Tag Archives: work life

Whose Drama?

“Work is personal,” Marjorie said.

“Would you want it any other way?” I asked.

“But, I don’t want the personal drama at work.”

“If there is no drama, people will bring it. What is your role, as a manager, to create drama, at work?”

“But, I don’t want drama,” Marjorie protested.

“The absence of drama in a person’s life is pathological. Why do you occasionally observe pathological behavior, yes, at work? If there must be drama, at work, whose drama do you want it to be?”

“You are telling me that I have to create drama at work?” Marjorie questioned.

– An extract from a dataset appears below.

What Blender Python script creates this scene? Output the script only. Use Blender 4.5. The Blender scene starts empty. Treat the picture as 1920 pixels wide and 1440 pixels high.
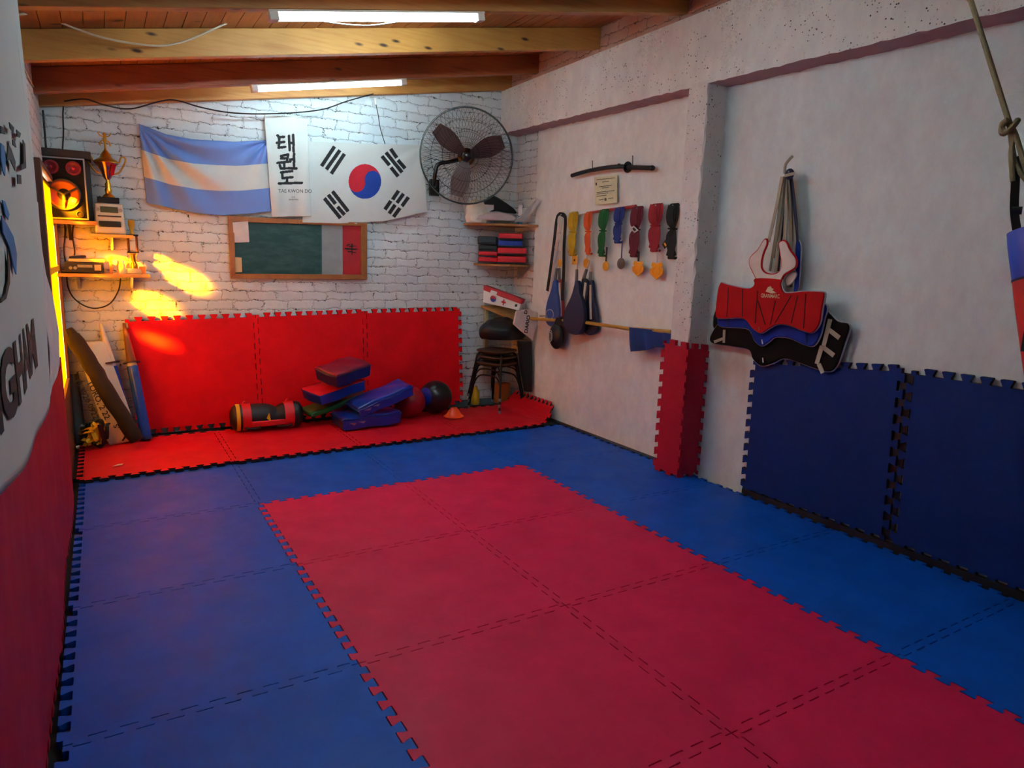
import bpy, bmesh, math, random
import numpy as np
from mathutils import Vector, Matrix, Euler
random.seed(7)
S = bpy.context.scene
C = bpy.context.scene.collection
PI = math.pi
# ---------------------------------------------------------------- camera, world, sun, exposure
F = 1272.69
CAM = Vector((-0.77593, -4.39226, 1.58711))
yaw, pit, rol = -0.542987, -0.178654, 0.0322454
fw = Vector((-math.sin(yaw)*math.cos(pit), math.cos(yaw)*math.cos(pit), math.sin(pit)))
rt0 = Vector((math.cos(yaw), math.sin(yaw), 0)); up0 = rt0.cross(fw)
RT = math.cos(rol)*rt0 + math.sin(rol)*up0
UP = -math.sin(rol)*rt0 + math.cos(rol)*up0
cd = bpy.data.cameras.new('camera'); cam = bpy.data.objects.new('camera', cd); C.objects.link(cam)
m3 = Matrix((RT, UP, -fw)).transposed()
cam.matrix_world = Matrix.Translation(CAM) @ m3.to_4x4()
cd.sensor_width = 36; cd.lens = F*36/1920; cd.clip_start = .02
S.camera = cam
w = bpy.data.worlds.new('world'); S.world = w; w.use_nodes = True
w.node_tree.nodes['Background'].inputs[0].default_value = (.55, .65, .8, 1)
w.node_tree.nodes['Background'].inputs[1].default_value = .4
SUND = Vector((.67, .62, -.30)).normalized()
sl = bpy.data.lights.new('sun', 'SUN'); sl.energy = 400; sl.angle = .10; sl.color = (1, .86, .62)
so = bpy.data.objects.new('sun', sl); C.objects.link(so); so.location = (-5, -3, 4)
so.rotation_euler = SUND.to_track_quat('-Z', 'Y').to_euler()
S.view_settings.view_transform = 'Standard'; S.view_settings.look = 'None'
S.view_settings.gamma = 1; S.view_settings.use_curve_mapping = False
S.view_settings.exposure = 0.5
S.cycles.max_bounces = 8; S.cycles.diffuse_bounces = 4; S.cycles.transparent_max_bounces = 12
TUBE = 84.0

def P(px, py, ax, v, off=0):
    "point seen at that place of the photograph on the wall, floor or depth plane ax = v"
    d = RT*((px-960)/F) - UP*((py-720)/F) + fw
    k = (v-CAM[ax])/d[ax]
    return CAM + d*k

# ---------------------------------------------------------------- materials
def lin(c):
    if isinstance(c, str): c = [int(c[i:i+2], 16)/255 for i in (0, 2, 4)]
    return tuple(x/12.92 if x <= .04045 else ((x+.055)/1.055)**2.4 for x in c)+(1,)
class N:
    def __init__(s, name):
        s.m = bpy.data.materials.new(name); s.m.use_nodes = True; s.t = s.m.node_tree
        s.b = s.t.nodes['Principled BSDF']; s.out = s.t.nodes['Material Output']
    def n(s, ty, **kw):
        x = s.t.nodes.new(ty)
        for k, v in kw.items():
            if hasattr(x, k) and not k.startswith('i_'): setattr(x, k, v)
        return x
    def l(s, a, b): s.t.links.new(a, b)
    def pos(s): return s.n('ShaderNodeNewGeometry').outputs['Position']
    def noise(s, vec, scale, detail=4, rough=.6, stretch=None):
        if stretch:
            mp = s.n('ShaderNodeMapping'); mp.inputs['Scale'].default_value = stretch; s.l(vec, mp.inputs[0]); vec = mp.outputs[0]
        x = s.n('ShaderNodeTexNoise'); x.inputs['Scale'].default_value = scale; x.inputs['Detail'].default_value = detail
        x.inputs['Roughness'].default_value = rough; s.l(vec, x.inputs['Vector']); return x.outputs['Fac']
    def ramp(s, fac, stops):
        x = s.n('ShaderNodeValToRGB'); s.l(fac, x.inputs[0]); e = x.color_ramp.elements
        while len(e) < len(stops): e.new(.5)
        for i, (p, c) in enumerate(stops):
            e[i].position = p; e[i].color = c if len(c) == 4 else tuple(c)+(1,)
        return x.outputs[0]
    def mix(s, fac, a, b, mode='MIX'):
        x = s.n('ShaderNodeMix'); x.data_type = 'RGBA'; x.blend_type = mode
        for i, v in ((0, fac), (6, a), (7, b)):
            if isinstance(v, (int, float, tuple)): x.inputs[i].default_value = v
            else: s.l(v, x.inputs[i])
        return x.outputs[2]
    def math(s, op, a, b=0, c=None):
        x = s.n('ShaderNodeMath'); x.operation = op
        for i, v in enumerate((a, b) if c is None else (a, b, c)):
            if isinstance(v, (int, float)): x.inputs[i].default_value = v
            else: s.l(v, x.inputs[i])
        return x.outputs[0]
    def bump(s, h, st=.3, dist=.01):
        x = s.n('ShaderNodeBump'); x.inputs['Strength'].default_value = st; x.inputs['Distance'].default_value = dist
        s.l(h, x.inputs['Height']); s.l(x.outputs[0], s.b.inputs['Normal'])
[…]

“Drama is meaning, the interpretation of our world. Yes, I want you to create drama, I want you to create meaning, I want you to create context. Context for the work. Work is personal.”

Work is Personal

“I don’t understand why people have to bring their personal lives to work,” complained Marjorie. “I don’t need the drama. Can’t they just put up this virtual wall between their work life and their personal life?”

“So, why do you think people bring their personal lives to work?” I asked.

“I don’t know, because they have them, I suppose.”

“If there is no drama in a person’s life, what do most people do?” I prodded.

“Now, that’s funny. If there is no drama, people create it,” Marjorie spouted.

“If there is no drama, at work, what do most people do?”

“I told you, if there is no drama, people create it.”

“Please, understand that an absence of drama is a pathological condition. Drama is the meaning, the interpretation of our human experience. If there is no drama, at work, most people will bring it. And, in the absence of drama, in the absence of meaning, most people will bring it. If you, as a manager, have not created the context for the work, people will bring it. If what happens outside of work is more meaningful than what happens inside of work, you notice that people bring that outside in.”

Marjorie was listening. She spoke. “So, what you are saying is, that work is personal.”